Marvell Plunges 17% Before S&P 500 Inclusion, Trades at 90x
MRVL•Marvell plunged 17% Friday—its largest one-day drop since last August—after a rally driven by Nvidia CEO Jensen Huang’s trillion-dollar endorsement and ahead of its S&P 500 inclusion on June 22. The shares trade at 90x forward earnings on $6 billion revenue, versus Broadcom’s 64x on $90 billion revenue and 48% AI growth.
1. Rally Driven by Nvidia Endorsement
Marvell’s stock rallied sharply in early June after Nvidia CEO Jensen Huang labelled the chipmaker as the next potential trillion-dollar company, sparking heavy investor demand for its custom AI and data-center networking solutions.
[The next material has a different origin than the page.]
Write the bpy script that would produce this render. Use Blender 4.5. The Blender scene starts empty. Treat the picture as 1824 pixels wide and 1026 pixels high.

2. Worst One-Day Drop and S&P 500 Entry
On Friday, Marvell shares tumbled 17%, marking their steepest single-session decline since August, as profit-taking followed the prior gains; the company will join the S&P 500 on June 22, an inclusion set to attract additional passive investment flows.
3. Premium Valuation Versus Broadcom
Marvell trades at about 90x forward earnings on roughly $6 billion in annual revenue, compared with Broadcom’s 64x multiple on $90 billion revenue and 48% year-over-year AI growth, underscoring Marvell’s higher valuation and more concentrated customer base.